How not to stop phishing…
Posted by Ed in Analysis on Mar 23, 2005
TriCipher put out a press release today saying that they prevent phishing. I’m not sure that these people are really clued into reality. Why do I say this? Here are a few reasons:
1) Saying Eric Greenberg is the “one of the developers of the SSL protocol” is an interesting turn of phrase. Quoting Eric himself, he was “Group Security Product Manager for Netscape, where he led the rollout of the SSL protocol.” Project Manager? Rollout? Is Project Manager the same as Developer? Just as an exercise, take a look at the SSL 3.0 spec, is Eric’s name on it? Wonder why not…
2) This press release does not address all types of phishing – it’s careful to remain limited to “man in the middle phishing,” which is arguably of less usefulness than regular run of the mill fishing. “Man in the middle phishing” is a scenario where the fake phishing site proxies the logon page in real-time in order to steal the credentials. Describing it, the press release says “The phisher’s server automatically uses this information [the stolen credentials] to immediately log in to the legitimate site, then either keeps the session open automatically until the phisher is ready to hijack the session or simply alters the user’s transaction to benefit the phisher. ” How often do we see this type of phishing, where an attacker puts up a page that looks like (but isn’t) the legitimate server? Personally, I have yet to see this scenario in action. Regular phishing, where an attacker puts up a page that looks like the legit site, but isn’t is much more effective (and much simpler for the attacker to implemen.t) This isn’t addressed by TriCipher.
3) The press release says, “Further, using SSL means no new software at the web server, making deployment fast and easy.” What they don’t say is that in order to support this “easy deployment” we need to effectively replace the plumbing of SSL on machines that wish to connect to the webserver. It’s true; it took me a while to get there when I was talking to their chief scientist at RSA, but eventually he agreed with that. Read between the lines on their product page. This page says that only “double armored” protects against phishing; “double armored” (following the link to see what “double armored” means) is the one where they split the certificate private key up into two parts. Note that this is not the way SSL currently works.

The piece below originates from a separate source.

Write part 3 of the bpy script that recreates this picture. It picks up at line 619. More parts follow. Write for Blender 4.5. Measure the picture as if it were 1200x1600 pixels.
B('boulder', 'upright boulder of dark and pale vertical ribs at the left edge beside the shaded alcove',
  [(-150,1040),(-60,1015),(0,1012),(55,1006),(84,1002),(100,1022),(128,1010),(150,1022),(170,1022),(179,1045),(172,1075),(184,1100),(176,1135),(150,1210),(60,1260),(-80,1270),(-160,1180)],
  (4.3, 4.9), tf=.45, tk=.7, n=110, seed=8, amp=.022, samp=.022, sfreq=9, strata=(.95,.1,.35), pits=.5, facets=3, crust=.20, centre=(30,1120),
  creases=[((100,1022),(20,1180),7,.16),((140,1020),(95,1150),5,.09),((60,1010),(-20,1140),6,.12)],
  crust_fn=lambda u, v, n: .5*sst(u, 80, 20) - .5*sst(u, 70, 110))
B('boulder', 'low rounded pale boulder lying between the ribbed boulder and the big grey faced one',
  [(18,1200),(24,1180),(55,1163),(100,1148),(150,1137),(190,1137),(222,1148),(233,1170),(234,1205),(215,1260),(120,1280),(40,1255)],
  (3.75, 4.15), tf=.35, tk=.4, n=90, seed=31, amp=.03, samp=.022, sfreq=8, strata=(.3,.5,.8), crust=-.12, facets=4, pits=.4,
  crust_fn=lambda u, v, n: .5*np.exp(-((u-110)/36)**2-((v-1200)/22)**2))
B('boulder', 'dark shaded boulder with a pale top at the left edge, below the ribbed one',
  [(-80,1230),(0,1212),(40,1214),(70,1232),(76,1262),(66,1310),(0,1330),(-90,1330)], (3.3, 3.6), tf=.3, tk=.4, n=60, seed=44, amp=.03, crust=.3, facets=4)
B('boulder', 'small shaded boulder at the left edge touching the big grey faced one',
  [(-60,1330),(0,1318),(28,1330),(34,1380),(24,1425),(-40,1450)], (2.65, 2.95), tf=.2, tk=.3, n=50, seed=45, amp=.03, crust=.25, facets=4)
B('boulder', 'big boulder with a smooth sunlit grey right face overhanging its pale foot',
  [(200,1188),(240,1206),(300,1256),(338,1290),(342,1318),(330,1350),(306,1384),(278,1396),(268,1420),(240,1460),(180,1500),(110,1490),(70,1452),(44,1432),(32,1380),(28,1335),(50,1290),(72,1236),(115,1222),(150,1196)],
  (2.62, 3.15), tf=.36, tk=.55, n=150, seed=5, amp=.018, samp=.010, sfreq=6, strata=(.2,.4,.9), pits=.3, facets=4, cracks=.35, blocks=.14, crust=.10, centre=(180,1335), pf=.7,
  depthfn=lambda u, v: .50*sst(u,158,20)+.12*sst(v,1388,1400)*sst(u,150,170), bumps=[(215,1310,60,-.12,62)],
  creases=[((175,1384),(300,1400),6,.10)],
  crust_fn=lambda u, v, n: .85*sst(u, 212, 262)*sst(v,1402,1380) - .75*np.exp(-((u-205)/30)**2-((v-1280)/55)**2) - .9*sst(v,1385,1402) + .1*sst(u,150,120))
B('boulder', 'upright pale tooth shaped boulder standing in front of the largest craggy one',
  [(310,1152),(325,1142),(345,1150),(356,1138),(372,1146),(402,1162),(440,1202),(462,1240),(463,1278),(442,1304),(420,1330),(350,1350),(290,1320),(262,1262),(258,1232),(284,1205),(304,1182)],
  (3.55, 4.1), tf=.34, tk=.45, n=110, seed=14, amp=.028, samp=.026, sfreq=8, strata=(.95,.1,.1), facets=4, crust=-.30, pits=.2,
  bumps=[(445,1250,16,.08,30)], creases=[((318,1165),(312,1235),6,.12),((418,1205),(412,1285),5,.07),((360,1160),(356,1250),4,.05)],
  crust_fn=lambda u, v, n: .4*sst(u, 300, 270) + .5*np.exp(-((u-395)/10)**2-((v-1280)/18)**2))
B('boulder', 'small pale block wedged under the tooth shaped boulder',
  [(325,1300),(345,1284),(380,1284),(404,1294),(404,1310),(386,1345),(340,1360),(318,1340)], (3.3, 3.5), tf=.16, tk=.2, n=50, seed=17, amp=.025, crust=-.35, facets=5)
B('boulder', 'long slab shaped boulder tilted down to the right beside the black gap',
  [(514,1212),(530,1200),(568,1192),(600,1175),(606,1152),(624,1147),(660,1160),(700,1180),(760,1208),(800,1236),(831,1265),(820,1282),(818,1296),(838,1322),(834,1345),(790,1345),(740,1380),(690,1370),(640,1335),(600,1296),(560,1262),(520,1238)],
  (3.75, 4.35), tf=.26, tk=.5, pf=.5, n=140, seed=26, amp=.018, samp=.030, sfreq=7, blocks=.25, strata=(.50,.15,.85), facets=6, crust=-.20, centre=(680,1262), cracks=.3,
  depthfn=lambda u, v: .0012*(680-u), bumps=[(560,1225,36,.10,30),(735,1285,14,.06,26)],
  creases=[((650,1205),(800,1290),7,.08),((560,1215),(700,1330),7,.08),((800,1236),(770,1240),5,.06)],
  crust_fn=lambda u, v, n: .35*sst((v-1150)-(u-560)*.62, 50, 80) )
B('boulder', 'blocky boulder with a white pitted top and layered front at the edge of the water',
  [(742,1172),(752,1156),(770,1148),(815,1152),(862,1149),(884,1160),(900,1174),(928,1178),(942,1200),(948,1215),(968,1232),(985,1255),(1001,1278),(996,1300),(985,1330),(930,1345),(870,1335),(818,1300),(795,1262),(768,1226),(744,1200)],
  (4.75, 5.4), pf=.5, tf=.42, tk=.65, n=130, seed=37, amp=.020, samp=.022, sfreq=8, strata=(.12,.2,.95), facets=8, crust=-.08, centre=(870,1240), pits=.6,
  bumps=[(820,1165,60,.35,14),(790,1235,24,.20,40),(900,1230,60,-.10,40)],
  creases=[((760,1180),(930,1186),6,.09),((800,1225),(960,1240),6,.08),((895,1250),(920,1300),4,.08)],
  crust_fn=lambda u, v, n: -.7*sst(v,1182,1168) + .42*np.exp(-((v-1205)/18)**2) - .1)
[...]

In order to get SSL to behave a different way than the way it behaves today, you need to supply underlying software that does this (either through a browser plug in, activeX control, etc.) Installing new software on a client machine is problematic.
The reason that phishing works in the first place is that end-users aren’t necessarily clued into the technical reality of what’s going on under the hood of a web connection. If they did, they could spot an obfuscated URL or a bogus email and not start the bogus transaction in the first place. Now, these same users are expected to replace the underlying socket plumbing in their browser and we expect no support calls about this?
I’m not expecting TriCipher to be used for anti-phishing. I could be wrong, but I’m not sure this is the right solution to the problem.